Sometimes Discenza does seem to strike a note of caution. On p. 5, she writes that "Bourdieu's ideas on legitimate language are especially challenging in the early Anglo-Saxon context, because his work concerns the way agents relate to an exisiting legitimate or official language". Alfred has a choice only between "the existing norms of legitimacy drawn from a foreign language (Latin prose) and a different genre (Old English poetry)." One is tempted to suggest that this might have been a good opportunity to jettison Bourdieu, if really the facts no longer fit the paradigm. But the irony is that the challenge on this occasion may not be quite so serious after all. What about the existing Old English prose tradition? Its nature and extent are of course contentious issues, with little evidence to go on (though at the very least there were law codes, and probably some scriptural translation, and collections of short narratives in works such as the Old English Martyrology, though just when this work was put into English from Latin sources is not known), but it must have been the base on which Alfred and his helpers built, and it cannot be brushed aside. Spurred by the exigencies of an illiterate age, Alfred's team brought Old English prose to new heights of utility and even eloquence, but they did not invent it.
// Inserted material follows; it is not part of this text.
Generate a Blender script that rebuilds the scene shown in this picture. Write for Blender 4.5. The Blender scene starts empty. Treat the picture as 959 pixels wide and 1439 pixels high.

If I seem to have given undue prominence to negative aspects of this book, I must repeat that it is welcome addition to Alfredian studies, and it provides valuable material (especially in the detailed analyses in chapters 2 and 3) on the language and purpose of the Old English Boethius. But it is at its best when Discenza herself takes the reins of the Alfredian waggon and leaves Bourdieu firmly strapped in the back.